Bernstein’s Candide – May 15, 2015

CONCERT VERSION

In 1953, playwright Lillian Hellman approached Leonard Bernstein with the idea of adapting Voltaire’s 1758 Candide as a musical. Voltaire’s novella satirized the prevailing optimist philosophy of the day, according to which “whatever is, is right.” It was the Lisbon earthquake of 1755 that provoked him to question established authority, especially the authority of the Inquisition, which was burning heretics as “an infallible antidote to earthquakes.” Hellman saw a similarity with her own time. She herself had been subpoenaed to appear before the House Un-American Activities Committee. “I cannot and will not cut my conscience to fit this year’s fashions,” she said, in refusing to name names. Bernstein had been denied a passport by his government, even as Voltaire had been denied a passport by his.
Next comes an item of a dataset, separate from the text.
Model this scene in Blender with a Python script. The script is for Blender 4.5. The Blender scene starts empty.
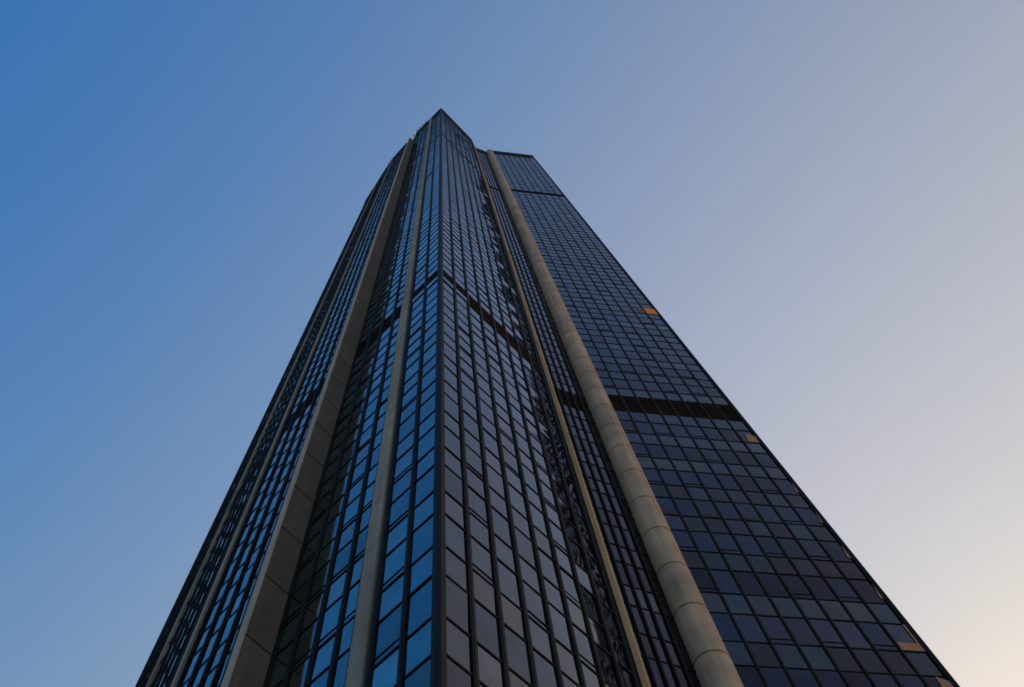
import bpy, bmesh, math, random
from mathutils import Matrix, Vector
random.seed(7)
S = bpy.context.scene
COL = S.collection
EYE = 1.6
def V2(x, y): return Vector((x, y))

# ------------------------------------------------------------------ materials
def new_mat(name):
    m = bpy.data.materials.new(name); m.use_nodes = True
    nt = m.node_tree
    return m, nt, nt.nodes['Principled BSDF']

def concrete(name, c, rough=0.85, streak=0.25, scale=0.6):
    m, nt, b = new_mat(name)
    N, L = nt.nodes, nt.links
    tc = N.new('ShaderNodeTexCoord')
    mp = N.new('ShaderNodeMapping'); mp.inputs['Scale'].default_value = (3.0, 3.0, 0.12)
    L.new(tc.outputs['Object'], mp.inputs['Vector'])
    n1 = N.new('ShaderNodeTexNoise'); n1.inputs['Scale'].default_value = 1.3; n1.inputs['Detail'].default_value = 6
    L.new(mp.outputs[0], n1.inputs['Vector'])
    n2 = N.new('ShaderNodeTexNoise'); n2.inputs['Scale'].default_value = scale; n2.inputs['Detail'].default_value = 8
    L.new(tc.outputs['Object'], n2.inputs['Vector'])
    n3 = N.new('ShaderNodeTexNoise'); n3.inputs['Scale'].default_value = 22; n3.inputs['Detail'].default_value = 5
    L.new(tc.outputs['Object'], n3.inputs['Vector'])
    a = N.new('ShaderNodeMath'); a.operation = 'ADD'
    L.new(n1.outputs['Fac'], a.inputs[0]); L.new(n2.outputs['Fac'], a.inputs[1])
    h = N.new('ShaderNodeMath'); h.operation = 'MULTIPLY'; h.inputs[1].default_value = 0.5
    L.new(a.outputs[0], h.inputs[0])
    r = N.new('ShaderNodeValToRGB')
    r.color_ramp.elements[0].position = 0.32; r.color_ramp.elements[1].position = 0.68
    lo = [x * (1 - streak) for x in c]; hi = [min(1, x * (1 + streak * 0.6)) for x in c]
    r.color_ramp.elements[0].color = (*lo, 1); r.color_ramp.elements[1].color = (*hi, 1)
    L.new(h.outputs[0], r.inputs[0]); 
    # faint per-panel tone (each precast panel is its own island)
    g = N.new('ShaderNodeNewGeometry')
    mr = N.new('ShaderNodeMapRange'); mr.inputs[3].default_value = 0.9; mr.inputs[4].default_value = 1.08
    L.new(g.outputs['Random Per Island'], mr.inputs[0])
    mx = N.new('ShaderNodeMix'); mx.data_type = 'RGBA'; mx.blend_type = 'MULTIPLY'; mx.inputs[0].default_value = 1
    L.new(r.outputs[0], mx.inputs[6]); L.new(mr.outputs[0], mx.inputs[7])
    L.new(mx.outputs[2], b.inputs['Base Color'])
    b.inputs['Roughness'].default_value = rough
    bp = N.new('ShaderNodeBump'); bp.inputs['Strength'].default_value = 0.25; bp.inputs['Distance'].default_value = 0.02
    L.new(n3.outputs['Fac'], bp.inputs['Height']); L.new(bp.outputs[0], b.inputs['Normal'])
    return m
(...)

Candide opened on December 1, 1956. Tyrone Guthrie directed, with Robert Rounseville, Barbara Cook and Max Adrian in the principal roles. In the Herald Tribune, Walter Kerr wrote: “Three of the most talented people our theater possesses–Lillian Hellman, Leonard Bernstein, Tyrone Guthrie–have joined hands to transform Voltaire’s Candide into a really spectacular disaster.” Candide closed after 73 performances.

Part of the problem may have been its kaleidoscopic plot, which concerns the globe-trotting adventures of the local Baron’s children, Cunegonde and Maximilian, as well as his bastard nephew, Candide. All are pupils of Doctor Pangloss, who preaches that “all is for the best in this best of all possible worlds.” Candide and Cunegonde fall in love, but Candide is banished and joins the Bulgarian Army. When he returns, he finds that everyone has been killed (or so he thinks). Wandering the world in search of his beloved, he first encounters Dr. Pangloss in Lisbon, where they both face the Spanish Inquisition. In Paris Candide is reunited with his beloved Cunegonde, now the mistress of both a wealthy Jew and the local Archbishop. And so it goes. After further scrapes in Spain, Montevideo, Suriname, Constantinople and Turkey, they decide to settle down, live simply and, as the closing number puts it, “Make Our Garden Grow.”